Data =

● ● ● ● ●

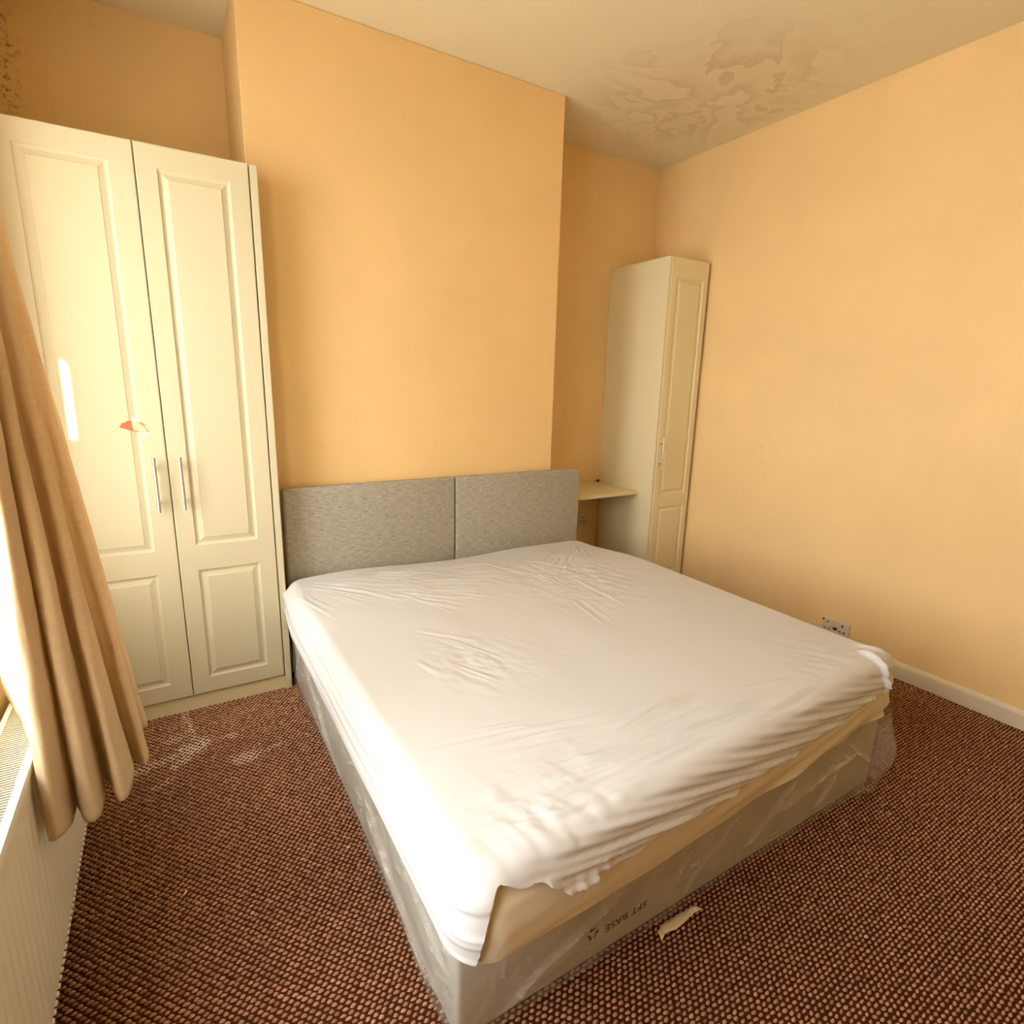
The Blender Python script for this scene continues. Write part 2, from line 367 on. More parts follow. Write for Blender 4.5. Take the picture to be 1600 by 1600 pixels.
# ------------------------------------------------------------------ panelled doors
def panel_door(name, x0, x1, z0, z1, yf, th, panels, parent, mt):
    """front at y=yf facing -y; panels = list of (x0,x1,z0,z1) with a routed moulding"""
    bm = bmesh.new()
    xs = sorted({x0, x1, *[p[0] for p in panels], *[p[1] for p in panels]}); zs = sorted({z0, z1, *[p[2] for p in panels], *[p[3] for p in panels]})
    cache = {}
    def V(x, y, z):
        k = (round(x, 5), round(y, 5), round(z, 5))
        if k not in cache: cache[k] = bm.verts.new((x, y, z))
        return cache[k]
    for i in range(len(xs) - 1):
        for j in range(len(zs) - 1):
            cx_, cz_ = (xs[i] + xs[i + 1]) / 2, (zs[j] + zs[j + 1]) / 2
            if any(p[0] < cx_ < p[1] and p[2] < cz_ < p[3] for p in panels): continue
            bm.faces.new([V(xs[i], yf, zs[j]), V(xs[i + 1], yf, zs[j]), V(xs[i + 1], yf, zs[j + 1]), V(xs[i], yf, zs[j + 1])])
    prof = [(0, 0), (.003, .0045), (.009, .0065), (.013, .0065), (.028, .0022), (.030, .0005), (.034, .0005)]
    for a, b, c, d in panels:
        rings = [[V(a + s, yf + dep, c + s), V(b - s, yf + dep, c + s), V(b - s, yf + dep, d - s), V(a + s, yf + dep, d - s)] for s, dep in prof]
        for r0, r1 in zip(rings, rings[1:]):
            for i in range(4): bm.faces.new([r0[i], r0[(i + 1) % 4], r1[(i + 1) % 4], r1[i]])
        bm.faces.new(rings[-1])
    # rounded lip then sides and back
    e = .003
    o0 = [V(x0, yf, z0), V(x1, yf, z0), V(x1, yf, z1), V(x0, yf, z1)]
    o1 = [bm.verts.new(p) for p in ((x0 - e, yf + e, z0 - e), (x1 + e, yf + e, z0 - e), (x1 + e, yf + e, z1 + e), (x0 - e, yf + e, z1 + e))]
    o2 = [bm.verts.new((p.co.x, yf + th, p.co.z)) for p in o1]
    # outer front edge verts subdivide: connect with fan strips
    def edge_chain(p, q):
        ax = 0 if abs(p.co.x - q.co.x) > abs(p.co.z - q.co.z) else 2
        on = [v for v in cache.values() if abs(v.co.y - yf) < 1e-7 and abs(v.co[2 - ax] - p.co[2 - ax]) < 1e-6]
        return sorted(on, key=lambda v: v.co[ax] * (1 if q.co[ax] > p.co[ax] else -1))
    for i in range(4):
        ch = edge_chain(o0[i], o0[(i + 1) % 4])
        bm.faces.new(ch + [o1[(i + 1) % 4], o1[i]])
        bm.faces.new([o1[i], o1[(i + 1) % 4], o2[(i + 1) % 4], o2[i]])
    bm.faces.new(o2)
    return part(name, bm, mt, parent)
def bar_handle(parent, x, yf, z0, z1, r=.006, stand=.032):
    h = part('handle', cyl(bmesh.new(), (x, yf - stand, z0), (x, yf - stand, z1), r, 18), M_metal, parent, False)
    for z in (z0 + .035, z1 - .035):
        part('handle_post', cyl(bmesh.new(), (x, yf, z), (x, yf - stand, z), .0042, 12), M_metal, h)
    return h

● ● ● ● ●

Set task = Omit each picture, then return all of the listing exactly as it stands.

Expected answer =
The Blender Python script for this scene continues. Write part 2, from line 367 on. More parts follow. Write for Blender 4.5. Take the picture to be 1600 by 1600 pixels.
# ------------------------------------------------------------------ panelled doors
def panel_door(name, x0, x1, z0, z1, yf, th, panels, parent, mt):
    """front at y=yf facing -y; panels = list of (x0,x1,z0,z1) with a routed moulding"""
    bm = bmesh.new()
    xs = sorted({x0, x1, *[p[0] for p in panels], *[p[1] for p in panels]}); zs = sorted({z0, z1, *[p[2] for p in panels], *[p[3] for p in panels]})
    cache = {}
    def V(x, y, z):
        k = (round(x, 5), round(y, 5), round(z, 5))
        if k not in cache: cache[k] = bm.verts.new((x, y, z))
        return cache[k]
    for i in range(len(xs) - 1):
        for j in range(len(zs) - 1):
            cx_, cz_ = (xs[i] + xs[i + 1]) / 2, (zs[j] + zs[j + 1]) / 2
            if any(p[0] < cx_ < p[1] and p[2] < cz_ < p[3] for p in panels): continue
            bm.faces.new([V(xs[i], yf, zs[j]), V(xs[i + 1], yf, zs[j]), V(xs[i + 1], yf, zs[j + 1]), V(xs[i], yf, zs[j + 1])])
    prof = [(0, 0), (.003, .0045), (.009, .0065), (.013, .0065), (.028, .0022), (.030, .0005), (.034, .0005)]
    for a, b, c, d in panels:
        rings = [[V(a + s, yf + dep, c + s), V(b - s, yf + dep, c + s), V(b - s, yf + dep, d - s), V(a + s, yf + dep, d - s)] for s, dep in prof]
        for r0, r1 in zip(rings, rings[1:]):
            for i in range(4): bm.faces.new([r0[i], r0[(i + 1) % 4], r1[(i + 1) % 4], r1[i]])
        bm.faces.new(rings[-1])
    # rounded lip then sides and back
    e = .003
    o0 = [V(x0, yf, z0), V(x1, yf, z0), V(x1, yf, z1), V(x0, yf, z1)]
    o1 = [bm.verts.new(p) for p in ((x0 - e, yf + e, z0 - e), (x1 + e, yf + e, z0 - e), (x1 + e, yf + e, z1 + e), (x0 - e, yf + e, z1 + e))]
    o2 = [bm.verts.new((p.co.x, yf + th, p.co.z)) for p in o1]
    # outer front edge verts subdivide: connect with fan strips
    def edge_chain(p, q):
        ax = 0 if abs(p.co.x - q.co.x) > abs(p.co.z - q.co.z) else 2
        on = [v for v in cache.values() if abs(v.co.y - yf) < 1e-7 and abs(v.co[2 - ax] - p.co[2 - ax]) < 1e-6]
        return sorted(on, key=lambda v: v.co[ax] * (1 if q.co[ax] > p.co[ax] else -1))
    for i in range(4):
        ch = edge_chain(o0[i], o0[(i + 1) % 4])
        bm.faces.new(ch + [o1[(i + 1) % 4], o1[i]])
        bm.faces.new([o1[i], o1[(i + 1) % 4], o2[(i + 1) % 4], o2[i]])
    bm.faces.new(o2)
    return part(name, bm, mt, parent)
def bar_handle(parent, x, yf, z0, z1, r=.006, stand=.032):
    h = part('handle', cyl(bmesh.new(), (x, yf - stand, z0), (x, yf - stand, z1), r, 18), M_metal, parent, False)
    for z in (z0 + .035, z1 - .035):
        part('handle_post', cyl(bmesh.new(), (x, yf, z), (x, yf - stand, z), .0042, 12), M_metal, h)
    return h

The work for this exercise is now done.